Um dos destaques da exposição é a reprodução dos azulejos da igreja da Ordem Terceira de São Francisco (Salvador/BA), que retratam Lisboa antes do terremoto de 1755. Como é para você participar de uma exposição fora do seu país, mas que ao mesmo tempo diz tanto sobre ele? 
É um grande privilégio fazer parte de uma exposição que me diz tanto. É como se eu estivesse mostrando para os contemporâneos de hoje, que nós vivemos na nossa história e que tudo que a gente tem vem lá de trás. E esta minha relação com os azulejos tradicionais portugueses é um reinventar dos azulejos, criar sobre o que já foi feito, para não se perder este pedaço da história. Para fazer o painel que vou apresentar na exposição, pensei em muitas coisas que poderia trazer para cá, mas o que achei mais interessante foi fazer algo relacionado ao que estamos vivendo hoje que é essa dualidade entre o bem e o mal. Então fui buscar elementos dessa dualidade que é individual de cada um de fazer a sua escolha, então você pode ir para o bem como pode ir para o mal. Eu queria através desses desenhos antigos mostrar que eles ainda são muito presentes hoje. São referências de trabalhos produzidos há muito tempo com o mesmo tema e que na verdade ainda está muito vivo hoje. É como um ciclo, você dá a volta e vai bater no mesmo lugar.

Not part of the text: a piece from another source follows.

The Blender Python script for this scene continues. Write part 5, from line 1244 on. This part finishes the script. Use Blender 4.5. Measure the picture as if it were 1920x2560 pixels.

Você está trabalhando em São Paulo, mas a matéria prima do seu trabalho vem de Portugal. Nos fale um pouco sobre este processo.
Neste momento eu tenho meu ateliê no Porto, em Portugal, e eu trabalho com toda a influência que está próximo de mim. Então tem trabalhos meus que tem coisas (cartazes) do Porto, e outros com coisas de outras cidades que eu vou trazendo. Provavelmente quando eu chegar no ateliê eu já levei coisas daqui para fazer lá. Mas aqui, neste trabalho específico, como será a primeira vez que eu vou me apresentar aqui, eu achei que fosse mais interessante os cartazes virem comigo de lá, com as palavras dos cartazes em português de Portugal. Teve um momento que pensei em colocar metade daqui e metade de lá. Mas achei eu achei importante que neste trabalho específico fossem só coisas de lá. O interessante deste trabalho é justamente o fato de eu estar fazendo aqui, no Brasil.

Quais são as suas referências artísticas?
Tem dois clássicos que foram desde sempre uma inspiração, pois no meu trabalho eu desenho muita figuração, são eles: Monet e Modigliani. Os neorrealistas franceses. Entre os portugueses contemporâneos destaco Paula Rego, Helena Almeida, Julião Sarmento e Lourdes de Castro.